NPS is seen as the lowest-cost option for retirement planning given the exorbitant commission charged by life insurance companies. It is touted as a scheme that is more cost efficient than mutual funds, some of whom have pension schemes.
"The enactment of a law will strengthen the market and help people save for old age in a cost efficient manner," said Balram Bhagat, head of UTI Retirement Solutions.
The Lok Sabha on Wednesday cleared the pension bill after nearly a decade.
TNN | Sep 5, 2013, 01.28AM IST
NEW DELHI: After nearly a decade, the Lok Sabha finally cleared the pension bill that paves the way for individuals to plan for their post-retirement needs and allows foreign investors to acquire up to 26% stake in the sector.
The Pension Fund Regulatory and Development Authority (PFRDA) Bill was passed by the lower House after some tough political negotiations that included the government accepting a crucial suggestion made by the parliamentary standing committee on finance headed by BJP's Yashwant Sinha.
The government agreed to stipulate that the pension regulator will ensure that fund managers offer at least one product with an assured minimum return to protect investors from market volatility. The investment option will be in addition to the schemes that are already available. The schemes on offer give investors the choice to invest up to 50% in shares, that offer higher returns but are riskier. Alternatively, they can take a safer bet and invest the entire corpus in government bonds.
In return, BJP agreed to the proposal to allow foreign investors acquire up to 26% stake in the sector with the rider that the ceiling will go up if the cap for insurance is raised to 49% as has been suggested by the government. With the passage of the bill, the government is hoping to make a stronger pitch for attracting investment and boost sagging sentiments.
But investors are unlikely to be lured as global conditions still remain fragile and there is no progress on the insurance legislation which again has been pending for years.
The pension bill, which still needs to be approved by Rajya Sabha, provides for statutory backing to PFRDA, the pension regulator, and help it frame rules and levy penalties. Currently, it regulates the National Payment System (NPS) through a trust that has entered into agreements with fund managers, points of presence that collect money from subscribers, and record-keepers. NPS has a corpus of Rs 35,000 crore from nearly 53 lakh subscribers, a majority of whom are government employees.

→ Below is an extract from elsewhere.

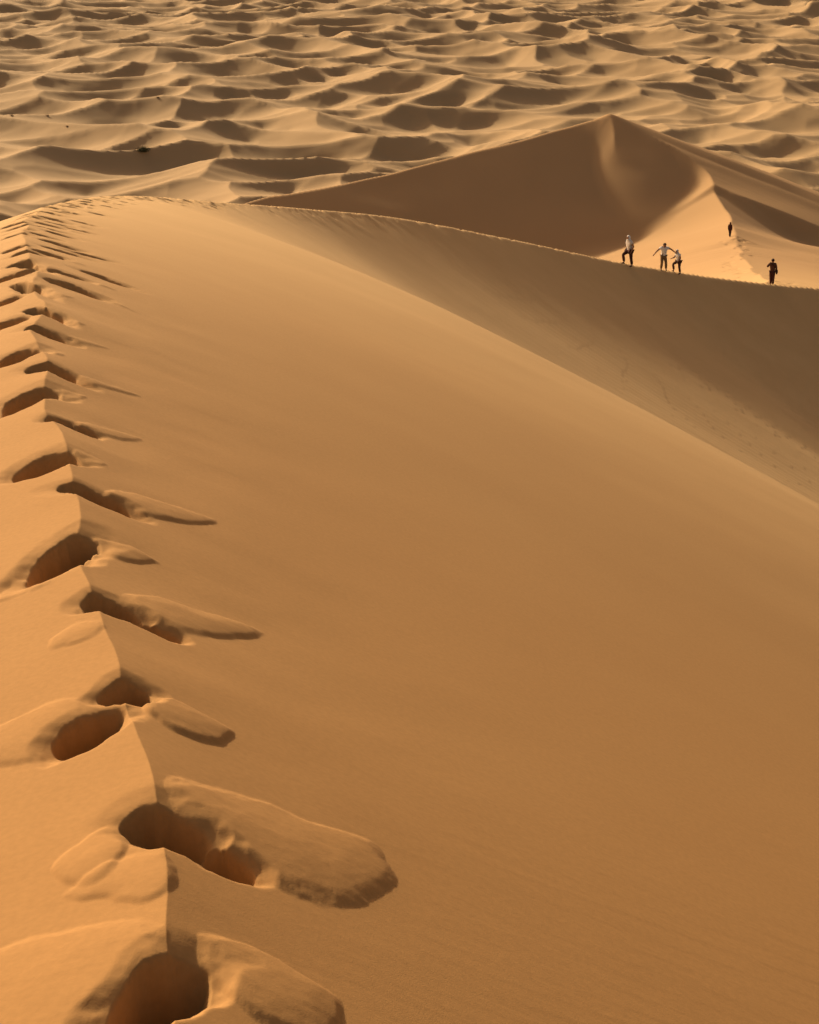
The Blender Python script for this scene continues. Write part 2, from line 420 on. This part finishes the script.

"The immediate impact is that it will help provide better regulation of the sector as it will give the regulator powers... it will provide more confidence to investors and will have a positive impact," PFRDA chairman Yogesh Agarwal told TOI after Lok Sabha passed the bill.
Several individuals from the private sector have shied away from NPS due to lack of clarity over its future. Although government employees moved to a contributory pension mechanism from 2004, it wasn't until 2008 that the NPS actually became operational with the appointment of fund managers for private sector and other infrastructure in place.
The government offers little by way of social security to those working in the private sector with the Employees' Pension Scheme being the only option for those subscribing to the Employees Provident Fund. EPS covers only a small fraction of the population as a majority of people are part of the unorganized sector.
NPS is seen as the lowest-cost option for retirement planning given the exorbitant commission charged by life insurance companies. It is touted as a scheme that is more cost efficient than mutual funds, some of whom have pension schemes.
"The enactment of a law will strengthen the market and help people save for old age in a cost efficient manner," said Balram Bhagat, head of UTI Retirement Solutions.